2.1. Dating The Rg-Veda

The determination of the age in which Vedic literature started and flourished has its consequences for the Aryan Invasion question. The oldest text, the Rg-Veda, is full of precise references to places and natural phenomena in what are now Panjab and Haryana, and was unmistakably composed in that part of India. The date at which it was composed is a firm terminus ante quem for the entry of the Vedic Aryans into India. They may have come from abroad or they may have been fully native, but by the time of the Rg-Veda, they were certainly Indians without memory of a foreign homeland.

In a rather shoddy way, Friedrich Max Muller launched the hypothesis that the Rg-Veda had to be dated to about 1200 BC, and eventhough he later retracted it, that arbitrary guess has become the orthodoxy.1 It is forgotten too often that in his own day, other scholars rejected this extremely late date on a variety of grounds. Maurice Winternitz based his estimate on purely philological considerations: ‘We cannot explain the development of the whole of this great literature if we assume as late a date as round about 1200 BC or 1500 BC as its starting-point.’2 Isn’t it refreshing to find how logical and unprejudiced the early researchers were? You cannot credibly cram the complicated linguistic, cultural and philosophical developments which are in evidence in Vedic literature, into just a few centuries.

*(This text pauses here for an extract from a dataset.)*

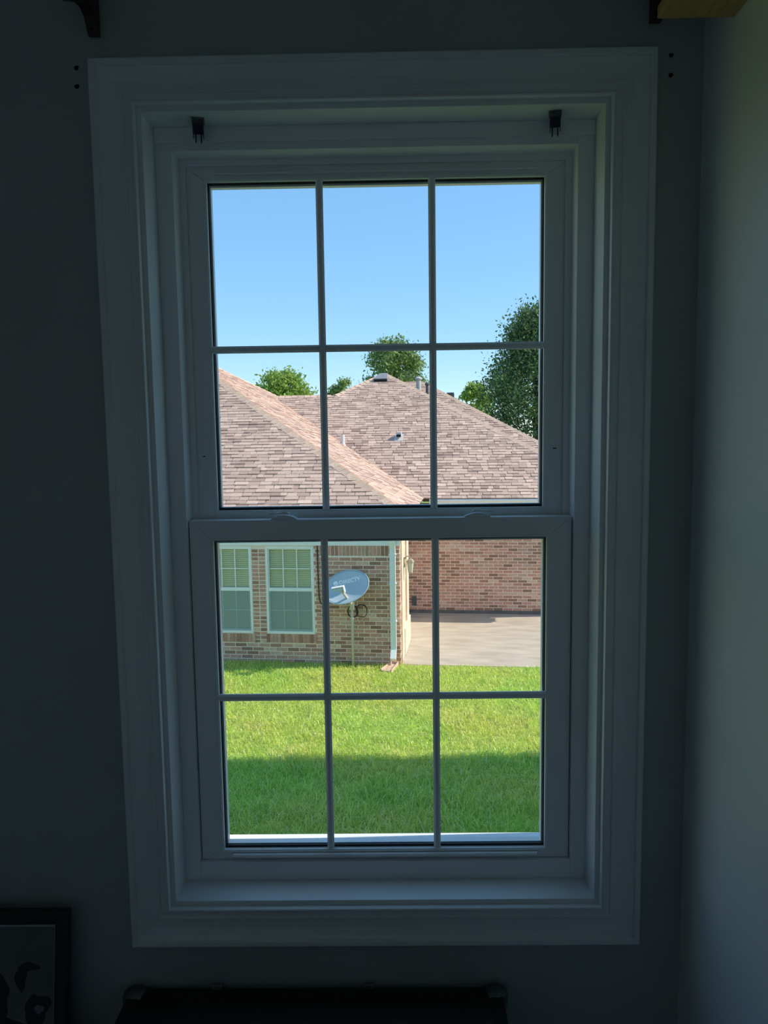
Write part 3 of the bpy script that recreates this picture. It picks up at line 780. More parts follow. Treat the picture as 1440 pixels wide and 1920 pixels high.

But since this argument of plausibility can always be countered with the argument that unlikely developments are not strictly impossible, we need a firmer basis to decide this chronological question. The most explicit chronology would be provided by astronomical markers of time.

Footnotes:



  1. The story of Max Muller’s chronology and its impact is told by N.S Rajaram: The Politics of History, Voice of India, Delhi 1995, ch.3. 

  2. M. Winternitz: History of Indian Literature (1907, reprint by Motilal Banarsidass, Delhi 1987), vol. 1, p.288.